The kiwi rose to 66.64 U.S. cents and gained 1.2 per cent against the Australian currency, the most in two weeks. Despite the 0.25 per cent rate cut, the central bank's statement "was not as dovish as markets were prepared for, particularly concerning the exchange rate," economists at Westpac Banking Corp. in Auckland wrote in a client note after the decision.

Commodity Index Average prices for fuels such as crude, natural gas and coal will tumble 39 per cent from 2014, while those for materials like metals and fertilizers will fall about 12 per cent, the Washington-based World Bank said in its quarterly "Commodity Markets Outlook" released Wednesday.

Everything from from oil to sugar has been declining as signs of expanding gluts drove the Bloomberg Commodity Index down 1.1 per cent on Wednesday to a 13-year low.

West Texas Intermediate is nearing a bear market, trading little changed at $49.19 a barrel after tumbling 3.3 per cent. US inventories expanded by 2.47 million barrels to 463.9 million last week, a government report showed on Wednesday. Supplies were forecast to drop by 2.2 million, according to a Bloomberg survey. Brent crude slipped 0.3 per cent, while Norway's krone slid 0.4 per cent.

Copper fluctuated in London after dropping 1.7 per cent to a two-week low Wednesday. Goldman Sachs Group Inc. lowered its price outlook by as much as 44 per cent through 2018 and expects Chinese demand to grow at the slowest pace in almost two decades.
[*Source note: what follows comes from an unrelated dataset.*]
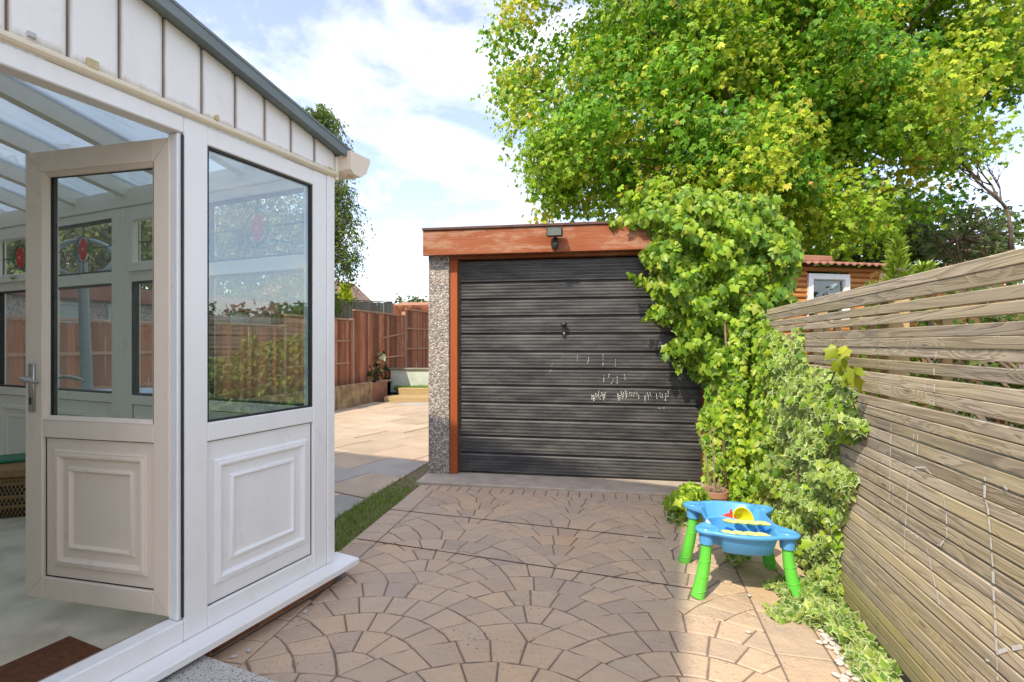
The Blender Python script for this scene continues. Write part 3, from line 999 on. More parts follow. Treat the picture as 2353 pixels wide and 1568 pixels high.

Global copper inventories tracked by the London Metal Exchange have more than doubled in the past year, signaling ample supplies. Nickel slid 0.4 per cent.

Spot gold climbed to US$1,098.21 an ounce, trading near the lowest close in five years on speculation that the U.S. central bank will increase interest rates soon after housing data backed the case for tightening. Palladium advanced to a one-week high.